Abstract

Cortical networks feature strong recurrent excitation, posing them near potential instability. By and large, models of cortical dynamics have relied on single neuronal saturation to overcome such instability. However, throughout the cortical dynamic range, neurons’ activity tends to remain well below their saturation levels, and correspondingly their empirically measured input-output functions remain convex and supralinear. Such expansive nonlinearities at first appear to aggravate the problem of stability. Nevertheless we have recently shown that strong recurrent inhibition is sufficient to stabilize cortical networks against runaway excitation, without relying on single neuronal saturation (Ahmadian et al. 2013, Rubin et al. 2015). Moreover, as a consequence, such Stabilized Supralinear Networks (SSN) provide a robust and parsimonious mechanistic explanation for a plethora of contextual modulation phenomena observed across sensory cortical areas. These include surround suppression and divisive normalization, recently dubbed a canonical brain computation (Carandini & Heeger, 2011).
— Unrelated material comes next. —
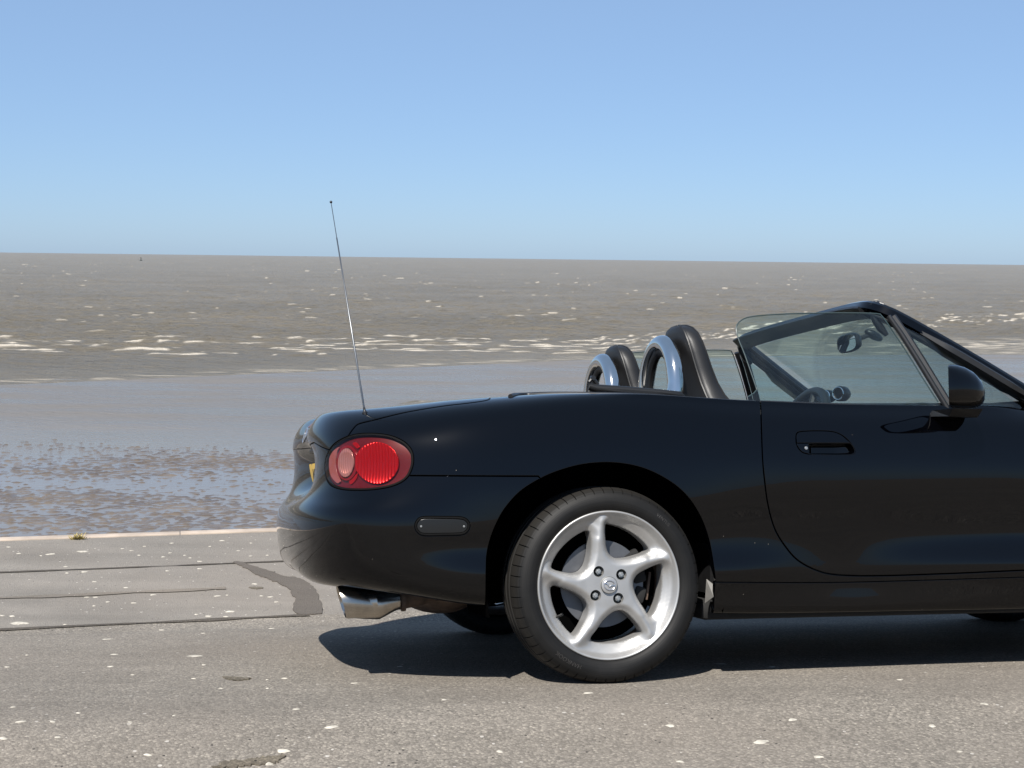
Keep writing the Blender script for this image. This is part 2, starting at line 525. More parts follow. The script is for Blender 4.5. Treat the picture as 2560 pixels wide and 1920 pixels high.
def asphalt_mat(name="worn_asphalt", mult=(0.91, 0.93, 0.98)):
    m, nt, b = nmat(name)
    geo = N(nt, "ShaderNodeNewGeometry")
    P = geo.outputs["Position"]
    def noise(scale, detail=4, rough=.6, vec=None):
        n = N(nt, "ShaderNodeTexNoise"); n.inputs["Scale"].default_value = scale
        n.inputs["Detail"].default_value = detail; n.inputs["Roughness"].default_value = rough
        L(nt, vec or P, n.inputs["Vector"]); return n.outputs["Fac"]
    def mrange(v, a, b_, c, d):
        n = N(nt, "ShaderNodeMapRange")
        for k, x in zip(("From Min", "From Max", "To Min", "To Max"), (a, b_, c, d)): n.inputs[k].default_value = x
        L(nt, v, n.inputs["Value"]); return n.outputs[0]
    def mixc(f, c1, c2, bt='MIX'):
        n = N(nt, "ShaderNodeMix", data_type='RGBA', blend_type=bt)
        if isinstance(f, float): n.inputs[0].default_value = f
        else: L(nt, f, n.inputs[0])
        for i, c in ((6, c1), (7, c2)):
            if isinstance(c, tuple): n.inputs[i].default_value = (*c, 1)
            else: L(nt, c, n.inputs[i])
        return n.outputs[2]
    # coordinate across the road to tell the coarse carriageway from the finer strip beside the wall
    dotn = N(nt, "ShaderNodeVectorMath", operation='DOT_PRODUCT')
    dotn.inputs[1].default_value = (E_B[0], E_B[1], 0)
    L(nt, P, dotn.inputs[0])
    bB = N(nt, "ShaderNodeMath", operation='SUBTRACT')
    L(nt, dotn.outputs["Value"], bB.inputs[0]); bB.inputs[1].default_value = float(CT[:2] @ E_B)
    strip = mrange(bB.outputs[0], 1.462, 1.468, 0, 1)
    vo = N(nt, "ShaderNodeTexVoronoi"); vo.inputs["Scale"].default_value = 140; L(nt, P, vo.inputs["Vector"])
    stone = N(nt, "ShaderNodeValToRGB")
    cr_ = stone.color_ramp
    cr_.elements[0].position = 0.0; cr_.elements[0].color = (0.1081, 0.0948, 0.0756, 1.0)
    cr_.elements[1].position = 1.0; cr_.elements[1].color = (0.4706, 0.414, 0.324, 1.0)
    e = cr_.elements.new(0.55); e.color = (0.2449, 0.2148, 0.1706, 1.0)
    e = cr_.elements.new(0.9); e.color = (0.3307, 0.2892, 0.2295, 1.0)
    wnz = N(nt, "ShaderNodeTexWhiteNoise"); L(nt, vo.outputs["Position"], wnz.inputs["Vector"])
    L(nt, wnz.outputs["Value"], stone.inputs[0])
    gapd = mrange(vo.outputs["Distance"], 0.25, 0.75, 1.0, 0.62)
    fine = noise(420, 3, .7)
    c1 = mixc(1.0, stone.outputs[0], mrangecol(nt, gapd), 'MULTIPLY')
    c1 = mixc(mrange(fine, .3, .7, .15, .6), c1, (0.2225, 0.1967, 0.1635))
    # smoother sandy strip
    c2 = mixc(mrange(noise(300, 4, .75), .35, .68, 0, 1), (0.1382, 0.1245, 0.1050), (0.2697, 0.2419, 0.2044))
    c2 = mixc(0.22, c2, c1)
    c = mixc(strip, c1, c2)
    # blotchy wear, tyre dirt
    blot = mrange(noise(1.3, 6, .6), .3, .7, .84, 1.12)
    c = mixc(1.0, c, mrangecol(nt, blot), 'MULTIPLY')
    vs = N(nt, "ShaderNodeMapping"); vs.inputs["Rotation"].default_value = (0, 0, -YAW); vs.inputs["Scale"].default_value = (0.35, 2.6, 1)
    L(nt, P, vs.inputs["Vector"])
    streak = mrange(noise(2.0, 5, .6, vs.outputs[0]), .3, .7, .88, 1.1)
    c = mixc(1.0, c, mrangecol(nt, streak), 'MULTIPLY')
    warm = mrange(noise(.8, 3, .5), .4, .65, 0, .35)
    c = mixc(warm, c, (0.2090, 0.1741, 0.1373))
    # white flecks: grit and small shell chips
    v2 = N(nt, "ShaderNodeTexVoronoi"); v2.inputs["Scale"].default_value = 34; L(nt, P, v2.inputs["Vector"])
    w2 = N(nt, "ShaderNodeTexWhiteNoise"); L(nt, v2.outputs["Position"], w2.inputs["Vector"])
    r2 = mrange(w2.outputs["Value"], .72, 1.0, 0.0, .20)
    n2 = N(nt, "ShaderNodeMath", operation='LESS_THAN'); L(nt, v2.outputs["Distance"], n2.inputs[0]); L(nt, r2, n2.inputs[1])
    c = mixc(n2.outputs[0], c, (0.4180, 0.3805, 0.3234))
    # darker dead pits
    v3 = N(nt, "ShaderNodeTexVoronoi"); v3.inputs["Scale"].default_value = 55; L(nt, P, v3.inputs["Vector"])
    w3 = N(nt, "ShaderNodeTexWhiteNoise"); L(nt, v3.outputs["Position"], w3.inputs["Vector"])
    r3 = mrange(w3.outputs["Value"], .8, 1.0, 0.0, .22)
    n3 = N(nt, "ShaderNodeMath", operation='LESS_THAN'); L(nt, v3.outputs["Distance"], n3.inputs[0]); L(nt, r3, n3.inputs[1])
    c = mixc(n3.outputs[0], c, (0.0405, 0.0355, 0.0305))
    c = mixc(1.0, c, mult, 'MULTIPLY')
    L(nt, c, b.inputs["Base Color"])
    b.inputs["Roughness"].default_value = 0.88
    b.inputs["Specular IOR Level"].default_value = 0.25
    hm = N(nt, "ShaderNodeMath", operation='MULTIPLY_ADD')
    L(nt, vo.outputs["Distance"], hm.inputs[0]); hm.inputs[1].default_value = -0.8; L(nt, fine, hm.inputs[2])
    bp = N(nt, "ShaderNodeBump"); bp.inputs["Strength"].default_value = 0.75; bp.inputs["Distance"].default_value = 0.0045
    L(nt, hm.outputs[0], bp.inputs["Height"])
    L(nt, bp.outputs[0], b.inputs["Normal"])
    return m
def mrangecol(nt, v):
    n = N(nt, "ShaderNodeCombineColor")
    for i in range(3): L(nt, v, n.inputs[i])
    return n.outputs[0]
M['asphalt'] = asphalt_mat()
M['tar'] = asphalt_mat("bitumen_patch", (0.47, 0.46, 0.47))
M['tarline'] = asphalt_mat("bitumen_joint", (0.36, 0.35, 0.345))
M['stainline'] = asphalt_mat("dust_joint", (0.80, 0.79, 0.79))
M['coping'] = simple("pale_pink_coping", (0.312, 0.258, 0.2098), 0.9, var=0.22, vscale=7, bump=0.6, bscale=90)
M['wallface'] = simple("sea_wall_concrete", (0.1373, 0.126, 0.1049), 0.9, var=0.25, vscale=2)
M['white'] = simple("bird_lime", (0.3432, 0.318, 0.2705), 0.9, var=0.3, vscale=50, bump=0.4)
M['darkstain'] = asphalt_mat("dark_stain", (0.56, 0.55, 0.52))

def build_ground():
    aa = np.concatenate([[-4000, -1500, -500, -150, -50, -20, -10], np.arange(-6, 6.01, .25), [10, 20, 50, 150, 500, 1500, 4000]])
    bb = np.concatenate([[-4000, -1500, -400, -100, -30, -12, -8, -6], np.arange(-4.5, -1.6, .3), np.arange(-1.6, 1.6, .05), [1.8, 2.2, 2.6, 3.0, EDGE_B]])
    A, B = np.meshgrid(aa, bb)
    Z = ground_z(A, B); X, Y = ab_world(A, B)
    nb, na = A.shape
    v = np.stack([X, Y, Z], -1).reshape(-1, 3)
    f = [(i * na + j, i * na + j + 1, (i + 1) * na + j + 1, (i + 1) * na + j) for i in range(nb - 1) for j in range(na - 1)]
    o = mesh_obj("promenade", v, f, M['asphalt']); tag(o, "worn grey-brown asphalt promenade the car is parked on", kind="structure")
    return o
prom = build_ground()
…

In this talk I will first review these published results. In the second half, I will focus on ongoing work using the SSN to model aspects of time-dependent cortical dynamics. Gamma rhythms are a robust feature of cortical dynamics, and have been hypothesized to play a central role in various cognitive tasks. Gamma rhythm characteristics such as their power and peak frequency, however, exhibit strong dependencies on stimulus and contextual parameters (it has in turn been argued that such dependencies may invalidate some hypothesized computational functions for gamma). I will describe how SSN is able to robustly account for such modulations in gamma characteristics. In particular, I will show how the model explains the particular dependence of gamma peak frequency on local stimulus contrast and stimulus size observed in the visual cortex. Time allowing, I will also elaborate on two possible mechanisms for attentional modulation of rates in SSN , which lead to opposite effects on gamma power, as observed, respectively, in V1 vs. higher visual cortical areas.